Deep oxidative desulfurization of gas oil by iron(III)-substituted polyoxometalate immobilized on nickel(II) oxide, ((n-C4H9)4N)4H[PW11FeO39]@NiO, as an efficient nanocatalyst

Abstract

AbstractSulfur compounds are among the most unfavorable constituents of petroleum derivatives, so stringent regulations have been established to curb their atmospheric emissions. In this regard, a new nanocomposite ((n-C4H9)4N)4H[PW11FeO39]@NiO) was synthesized composed of quaternary ammonium bromide salt of ironIII-substituted Keggin-type polyoxometalate immobilized on nickel(II) oxide nanoceramics via sol–gel method. The assembled (n-C4H9)4N)4H[PW11FeO39]@NiO nanocomposite was identified by FT-IR, UV–Vis, XRD, SEM, EDX, and TGA-DTG methods.
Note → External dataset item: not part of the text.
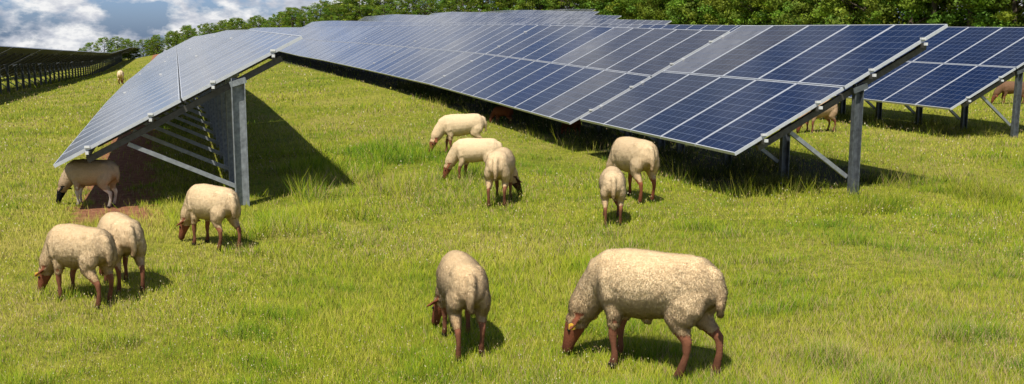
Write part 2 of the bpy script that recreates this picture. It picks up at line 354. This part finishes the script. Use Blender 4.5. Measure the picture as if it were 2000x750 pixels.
def table(uU, v0, ncol, a, detail, grey=.3, lab='blue solar panel table on steel posts in the meadow', lift=0, spc=1.5):
    L = ncol*1.0; up = uU-a
    x0, y0 = uv2xy(up, v0); x1, y1 = uv2xy(up+SHEAR*L, v0+L)
    p0 = Vector((x0, y0, th(x0, y0))); p1 = Vector((x1, y1, th(x1, y1)))
    e2 = (p1-p0).normalized(); e1 = Vector((e2.y, -e2.x, 0)).normalized(); e3 = e1.cross(e2).normalized()
    p0 = p0+Vector((0, 0, lift))
    e = new_obj('solar_panel_table', None, label=lab, category='solar panels', group='rows of ground mounted solar panels')
    e.empty_display_size = .3
    M = Matrix.Identity(4)
    for i, c in enumerate((e1, e2, e3, p0)):
        for j in range(3): M[j][i] = c[j]
    e.matrix_world = M
    if detail >= 2:
        rot = Matrix(((cT, 0, -sT, 0), (0, 1, 0, 0), (sT, 0, cT, 0), (0, 0, 0, 1)))
        for c in range(ncol):
            for r in range(2):
                o = new_obj('solar_panel', MOD_ME, e)
                s0 = r*1.685; o.matrix_local = Matrix.Translation(sp(a, s0, 0, c*1.0+.0075)) @ rot
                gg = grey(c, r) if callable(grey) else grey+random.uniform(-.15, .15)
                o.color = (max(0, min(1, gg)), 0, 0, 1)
    else:
        k = ('arr', a, ncol)
        if k not in cache:
            cache[k] = module_mesh('solar_panel_array', [(r*1.685, c*1.0+.0075, c, r) for c in range(ncol) for r in range(2)], lambda s, nn, y: sp(a, s, nn, y))
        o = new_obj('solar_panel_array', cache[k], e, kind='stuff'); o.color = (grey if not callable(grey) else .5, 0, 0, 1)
    if detail >= 1:
        npst = max(2, int(round(L/spc))); ys = [(.12+(L-.3)*i/npst) for i in range(npst+1)]
        if ncol == 10: ys = ys[:-1] if detail == 1 else ys
        for yy in ys:
            o = new_obj('post', post_mesh(a), e); o.location = (0, yy, 0)
            if detail >= 2 or uU > -7:
                o = new_obj('brace', brace_mesh(a), e); o.location = (0, yy, 0)
                o = new_obj('rafter', rafter_mesh(a), e); o.location = (0, yy, 0)
        if detail >= 2:
            for s in (.41, 1.24, 2.08, 2.91): new_obj('rail', purlin_mesh(a, s, L), e)
    return e
def row(uU, v0, v1, a, first=None, ndet=0, nmid=0, grey=.4, greys=None, lab=None, spc=1.5):
    v = v0; i = 0
    while v < v1:
        nc = first if (i == 0 and first) else 10
        gr = greys[i] if greys and i < len(greys) else grey
        lf = -.07 if (first and i > 0) else .02
        table(uU+SHEAR*(v-v0)-(.06 if (first and i > 0) else 0), v, nc, a, 2 if i < ndet else (1 if i < ndet+nmid else 0), gr, *([lab] if lab else []), lift=lf, spc=spc)
        v += nc*1.0+(.32 if (i == 0 and first) else .03); i += 1
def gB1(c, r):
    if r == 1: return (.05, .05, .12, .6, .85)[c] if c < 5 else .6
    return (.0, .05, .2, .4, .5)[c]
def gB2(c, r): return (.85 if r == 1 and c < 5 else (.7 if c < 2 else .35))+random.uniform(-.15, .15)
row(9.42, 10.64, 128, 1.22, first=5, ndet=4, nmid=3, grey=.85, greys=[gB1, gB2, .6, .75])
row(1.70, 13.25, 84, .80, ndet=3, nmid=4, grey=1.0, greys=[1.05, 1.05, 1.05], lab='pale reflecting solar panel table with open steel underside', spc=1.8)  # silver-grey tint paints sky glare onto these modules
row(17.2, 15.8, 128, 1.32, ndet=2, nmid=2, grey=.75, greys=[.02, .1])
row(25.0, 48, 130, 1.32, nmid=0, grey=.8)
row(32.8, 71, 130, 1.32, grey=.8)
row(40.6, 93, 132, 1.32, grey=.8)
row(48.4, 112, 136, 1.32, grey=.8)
row(-6.16, 28, 215, 1.32, nmid=14, grey=.7, lab='shaded underside of solar panel table on steel posts', spc=2.5)
row(-13.95, 60, 200, 1.32, nmid=5, grey=.7, lab='shaded underside of solar panel table on steel posts', spc=2.5)

# ---------------------------------------------------------------- sheep
def tube(sections, n=14, side=Vector((0, 1, 0))):
    V, Fc = [], []; m = len(sections)
    for i, (c, a, b) in enumerate(sections):
        c = Vector(c)
        p = Vector(sections[max(0, i-1)][0]); q_ = Vector(sections[min(m-1, i+1)][0])
        t = (q_-p).normalized(); sd = (side-side.dot(t)*t).normalized(); up = t.cross(sd)
        for k in range(n):
            an = 2*math.pi*k/n; V.append(c+sd*a*math.cos(an)+up*b*math.sin(an))
    for i in range(m-1):
        for k in range(n):
            k2 = (k+1) % n; Fc.append((i*n+k, i*n+k2, (i+1)*n+k2, (i+1)*n+k))
    Fc.append(tuple(range(n-1, -1, -1))); Fc.append(tuple(range((m-1)*n, m*n)))
    return V, Fc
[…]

The characterization results exhibited that ((n-C4H9)4N)4H[PW11FeO39] dispersed uniformly over the surface of the NiO nanoceramics. The ((n-C4H9)4N)4H[PW11FeO39]@NiO nanocomposite was employed as a heterogeneous nanocatalyst in the extractive coupled oxidation desulfurization (ECOD) of real gas oil and dibenzothiophene (DBT) as a model compound. Under relatively moderate conditions, the catalytic performance of the ((n-C4H9)4N)4H[PW11FeO39]@NiO in the ECOD procedure was studied by incorporating acetic acid/hydrogen peroxide as an oxidant system at a volume ratio of 1:2. According to the ECOD results, the ((n-C4H9)4N)4H[PW11FeO39]@NiO demonstrated the effectiveness of up to 95% with 0.1 g at 60 °C under optimal operating conditions. Moreover, the ((n-C4H9)4N)4H[PW11FeO39]@NiO nanocatalyst could be separated and reused for five runs without a noticeable decrease in the ECOD process. This study provides a promising way to meet the target of ultra-low sulfur as an essential process in oil refineries.